>> begin DATASET SECTION
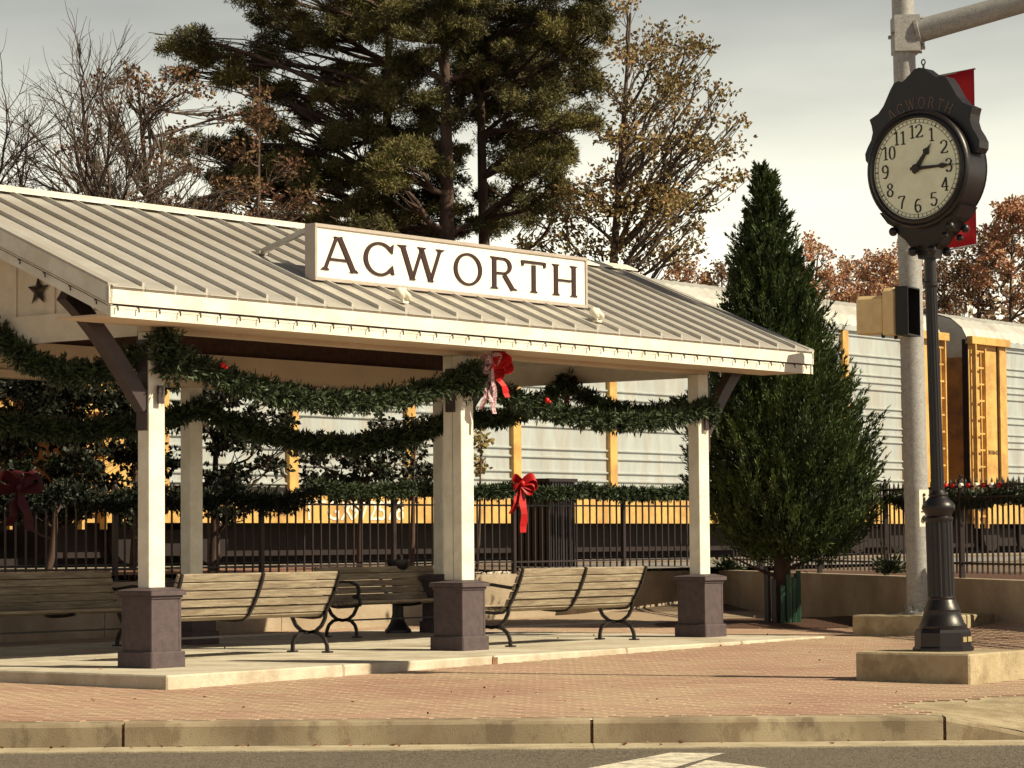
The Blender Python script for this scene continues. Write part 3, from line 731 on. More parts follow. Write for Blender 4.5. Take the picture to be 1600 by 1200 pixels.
# dark slatted cabinet behind the fence
cp = un(842, 890, Y=42.6)
cab = empty('utility_cabinet', (cp.x+.1, cp.y+.3, .64), TH, label='tall dark slatted cabinet behind the fence beside the red bow', cat='cabinet')
MB().box(-.32, .32, -.32, .32, 0, 1.42).build('body', M_fence, cab)
MB().cbox(-.37, .37, -.37, .37, 1.42, 1.47, .01).build('lid', M_fence, cab)
s0 = None
for side in range(2):
    for i in range(10):
        x = -.30+i*.0667
        if side == 0: o = MB().box(x-.018, x+.018, -.342, -.322, .03, 1.41).build('slat', M_iron, cab)
        else: o = MB().box(-.342, -.322, x-.018, x+.018, .03, 1.41).build('slat', M_iron, cab)

# ------------------------------------------------------------------ garlands
def catenary(a, c, sag, n=40):
    a = Vector(a); c = Vector(c)
    return [a.lerp(c, i/n) - Z*(sag*4*(i/n)*(1-i/n)) for i in range(n+1)]
def garland(pts, label, rad=.13, dens=640, group='evergreen garlands', bl=.075, bw=.021, gm=None):
    ln = sum((q-p_).length for p_, q in zip(pts[:-1], pts[1:]))
    g = empty('garland', pts[0], 0, label=label, cat='garland', group=group); o0 = pts[0]
    MB().tube([p_-o0 for p_ in pts], .03, 6).build('wire_core', M_gcore, g)
    n = int(ln*dens); K = len(pts)-1
    t = np.sort(rng.uniform(0, K, n)); i = np.minimum(t.astype(int), K-1); f = (t-i)[:, None]
    A = np.array([tuple(p_-o0) for p_ in pts]); C = A[i]*(1-f)+A[i+1]*f
    D = rng.normal(size=(n, 3)); D /= np.linalg.norm(D, axis=1, keepdims=True)
    lump = .62+.62*np.abs(np.sin(t*1.9+1.1*np.sin(t*.73)+rng.uniform(0,6)))*rng.choice([.7,1.0,1.25], n)
    rr = (.9*rad*rng.uniform(.15, 1, n)**.7*lump)[:, None]
    C = C + D*rr*np.array([1, 1, .95]); C[:, 2] -= .02
    k = 5; C5 = np.repeat(C, k, 0); D5 = np.repeat(D, k, 0)*.9 + rng.normal(size=(n*k, 3))*.75
    leafmesh('foliage', C5, D5, bl, bw, gm or M_garl, g)
    return g
zg = 2.90
garland(catenary(P(.05, -.16, 2.95), P(BAY-.02, -.17, 2.92), .36), 'green garland in the sun swagged from the left front post to the middle post', .125)
garland(catenary(P(BAY+.02, -.17, 2.90), P(2*BAY, -.12, 2.74), .30), 'green garland in the sun swagged from the middle post to the right front post', .115)
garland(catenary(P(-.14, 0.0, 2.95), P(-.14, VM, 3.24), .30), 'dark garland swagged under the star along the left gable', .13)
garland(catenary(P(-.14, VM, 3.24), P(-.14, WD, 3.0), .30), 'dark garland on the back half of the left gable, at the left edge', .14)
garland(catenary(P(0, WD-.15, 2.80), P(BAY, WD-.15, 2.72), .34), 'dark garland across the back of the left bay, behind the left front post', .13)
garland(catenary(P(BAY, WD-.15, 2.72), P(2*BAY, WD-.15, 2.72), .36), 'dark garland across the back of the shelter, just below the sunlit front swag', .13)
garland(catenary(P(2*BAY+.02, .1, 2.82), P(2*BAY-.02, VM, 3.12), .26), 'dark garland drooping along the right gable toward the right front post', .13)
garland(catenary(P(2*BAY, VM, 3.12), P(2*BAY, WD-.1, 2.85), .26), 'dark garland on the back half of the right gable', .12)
# post wraps: vertical clumps where swags meet the posts
garland([P(-.02, -.17, 3.08), P(.0, -.19, 2.95), P(.12, -.18, 2.74)], 'bushy garland knot at the top of the left front post', .19, 900)
garland([P(BAY-.05, -.22, 3.0), P(BAY, -.24, 2.85), P(BAY-.1, -.22, 2.76)], 'garland knot at the top of the middle post under the bow', .15, 800)
garland([P(BAY+.13, .10, 2.84), P(BAY+.18, .06, 2.6)], 'dark garland end hanging beside the middle post right of the bow', .12, 800)
garland([P(2*BAY+.05, -.12, 2.8), P(2*BAY+.13, -.05, 2.6)], 'garland knot at the top of the right front post', .14, 800)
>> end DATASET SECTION
**WHAT IS REQUIRED**
Going through the data above, count the lines where the string "under" appears, and answer with only that number.

**FINAL RESULT**
2